Books I Have Loved: Alice in Wonderland

by kipress

I posted last year about my reluctance to see the Tim Burton Alice movie. I’m a die-hard original Alice fan, so I was afraid it would disappoint. Still haven’t seen it. Maybe during the holidays? In December? 2021?

Alice was another book I write about, more than once in my “book about books” book. What is it that makes me love Alice so much? (If I ever get another tattoo, I’m thinking on Alician lines.)

Hard to pin down, but I’ll take a stab (to combine two very sharp clichés), and I’m sure there are as many and varied reasons to love Alice out there as there are memorable characters and lines in the book. Getting ahead of myself.

1. Memorable characters.
At one point as a child I actually had a crush on the Mad Hatter (also on Hamlet, Stephen Dedalus, and some other literary characters, too).

2. Memorable lines—and I mean that literally.
I wrote last time around about how Jabberwocky was the first poem I memorized. I went on, around age 10, to memorize all the poems and songs in the two books. I can no longer remember all of them, but I try to keep in practice with “Jabberwocky” and with “The Walrus and the Carpenter.” Today I’m afraid most people don’t even know where the phrase “of cabbages and kings” comes from. Er, actually, I’m thinking maybe people don’t even use that phrase much any more, but that’s your loss, people.

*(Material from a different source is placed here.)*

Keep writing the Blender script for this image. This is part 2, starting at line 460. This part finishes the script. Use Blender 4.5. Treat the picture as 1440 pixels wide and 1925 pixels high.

An aside about me is that I was a kid who read obsessively rather than omnivorously, which is partly why I memorized things. I’ve always had a thing about reading a book that I like over and over again, rather than moving on to another one. This is probably why the shocking gaps in my reading knowledge, which we just won’t speak of.

3. It’s both silly and terrifying. It’s the imagination run off in all directions. And imagination is my greatest friend.

Those are my top three reasons. I’ve never seen the entirety of the Disney Alice movie, so I can’t blame that on sending me to the book (though that movie did leave us with the “unbirthday”—something decidedly not in the book, but a very useful cultural invention).

Which reminds me that I must run, because it’s my unbirthday, wouldn’t you know it, and it’s getting late.